А чиновники — именно так к «религии» и относятся. Они вообще неверующие. А государство — атеистическое. И идеология правящей группы — в большинстве случаев — атеизм. Точнее, антитеизм. Потому что они не в Бога не верят, а истово, фанатически верят в его несуществование. Ну или — втайне от себя — веруют и трепещут. И люто ненавидят.
А ещё они ненавидят Церковь. И не только «РПЦ» (как они любят её оскорбительно называть). Но Церковную полноту. То есть всех нас — православное большинство. Это нас они ломают, нас унижают, нас оставляют без причастия. И они — не остановятся.
А что же мы? Что же Церковь — вся — забыла слова апостола Павла: «Несть бо власть аще не от Бога, сущыя же власти от Бога учинены суть»? А главное — забыла, что сказаны эти слова во времена императора Нерона? И что ураганы, землетрясения и пандемии тоже от Бога учинены суть?
И ещё вопрос: мы (от рядового прихожанина до президента) — полнота Церкви или её неполнота? Почему мы негодуем на электронные пропуска, требуем прохода на прогулки в парке, прорываемся в гипермаркеты, но так легко смиряемся с мракобесием гонителей? Может быть, мы — очень многие из нас — сами не так далеко ушли от наших атеистов с крестиками на шее, для кого вера Христова — это просто модный прибамбас?
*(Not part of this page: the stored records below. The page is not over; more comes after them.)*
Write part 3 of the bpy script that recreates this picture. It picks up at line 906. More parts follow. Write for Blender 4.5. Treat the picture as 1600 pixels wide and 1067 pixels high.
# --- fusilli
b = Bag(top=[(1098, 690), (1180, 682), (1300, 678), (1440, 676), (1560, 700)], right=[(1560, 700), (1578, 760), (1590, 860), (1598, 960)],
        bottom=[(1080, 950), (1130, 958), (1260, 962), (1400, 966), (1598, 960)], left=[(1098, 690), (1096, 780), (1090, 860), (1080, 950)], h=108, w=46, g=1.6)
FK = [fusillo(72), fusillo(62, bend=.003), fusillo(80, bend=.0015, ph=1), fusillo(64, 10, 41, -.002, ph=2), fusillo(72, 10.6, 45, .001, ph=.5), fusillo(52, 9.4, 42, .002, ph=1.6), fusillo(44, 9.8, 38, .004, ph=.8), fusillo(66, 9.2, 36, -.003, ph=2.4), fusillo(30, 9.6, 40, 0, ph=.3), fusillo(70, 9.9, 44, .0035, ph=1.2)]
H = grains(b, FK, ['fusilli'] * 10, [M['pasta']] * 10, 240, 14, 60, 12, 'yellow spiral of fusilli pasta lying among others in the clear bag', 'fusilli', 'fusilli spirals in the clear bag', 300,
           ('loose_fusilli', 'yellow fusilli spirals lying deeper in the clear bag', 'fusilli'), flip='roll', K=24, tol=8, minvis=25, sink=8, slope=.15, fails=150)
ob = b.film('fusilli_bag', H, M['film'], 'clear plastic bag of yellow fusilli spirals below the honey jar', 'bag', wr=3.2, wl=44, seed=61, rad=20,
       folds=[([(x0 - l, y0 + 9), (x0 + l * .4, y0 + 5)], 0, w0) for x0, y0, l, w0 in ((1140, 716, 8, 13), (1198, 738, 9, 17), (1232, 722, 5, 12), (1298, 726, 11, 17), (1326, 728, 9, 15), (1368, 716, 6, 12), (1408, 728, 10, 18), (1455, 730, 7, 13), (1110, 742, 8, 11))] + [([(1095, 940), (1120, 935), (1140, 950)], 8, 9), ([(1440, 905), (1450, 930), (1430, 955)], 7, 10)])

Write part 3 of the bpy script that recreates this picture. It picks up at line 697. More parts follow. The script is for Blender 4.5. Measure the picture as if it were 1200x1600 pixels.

От которого даже отступать не надо, достаточно просто сменить моду.
…Чёрное время. Как тогда — от шестого часа до часа девятого. Сейчас затрещит раздираемая завеса. И сегодня мы скорбим. Но — праведники и грешники, верующие и сомневающиеся — мы же знаем, что будет потом. Когда отчаявшиеся и скорбные мироносицы придут к отваленному камню.